We should improve the average level of our league, in both competitiveness and marketing. We have to sell the product better, we have to make handball much more attractive

What’s it like to play under your father’s orders at KS Kielce? Did he ask for you to be signed?

To have your dad as coach is atypical. My professional relationship with him has always been good. I’m just another player who fully respects his coach. When we are not on the pitch he’s my father and things are different, but on it, I’m one of the players on the team. As for my signing for Kielce, the president and the club had been interested in me for some time but, until two years ago, the stars hadn’t aligned. I suppose my dad also agreed with my signing, but I don’t know exactly if it was on his petition. I haven’t asked.

Would you like to play for a Spanish side again?

I’d love to return to Spain. I think that all Spanish players working abroad would. That thing people say about there being no place like Spain is true. The more time you spend away, the more you realise this. I don’t see it happening in the short term, but hopefully that’ll change in years to come.

What do you think our league is lacking, compared to other, more powerful ones like Germany or Poland?

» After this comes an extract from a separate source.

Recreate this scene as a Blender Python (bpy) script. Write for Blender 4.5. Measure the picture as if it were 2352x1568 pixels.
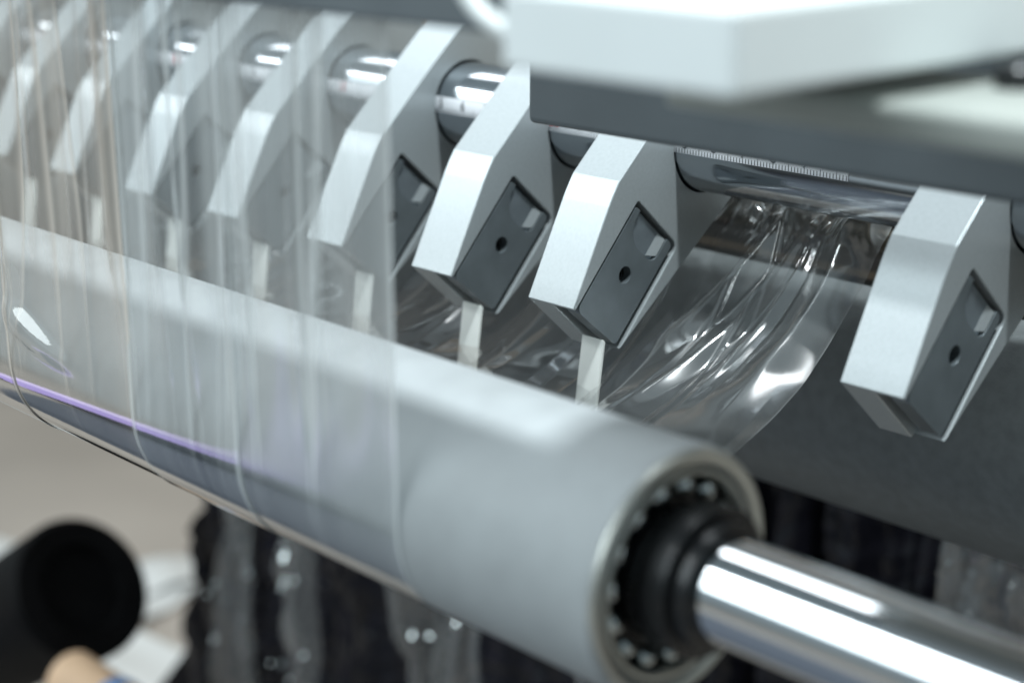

The level of competitiveness in Spain with respect to France, Germany, Poland or Hungary is lower. We’re talking about leagues where competition is much fiercer and the overall level much higher. They’re competitive in all aspects. In Spain there is no real competition, because Barça are such a good team. Knowing who’s going to win the league before it’s even started takes out most of the fun. Which is why many players try their luck in other countries. Clubs disappearing and budget cuts don’t help, either. We should improve the average level of our league, in both competitiveness and marketing. We have to sell the product better, we have to make handball much more attractive.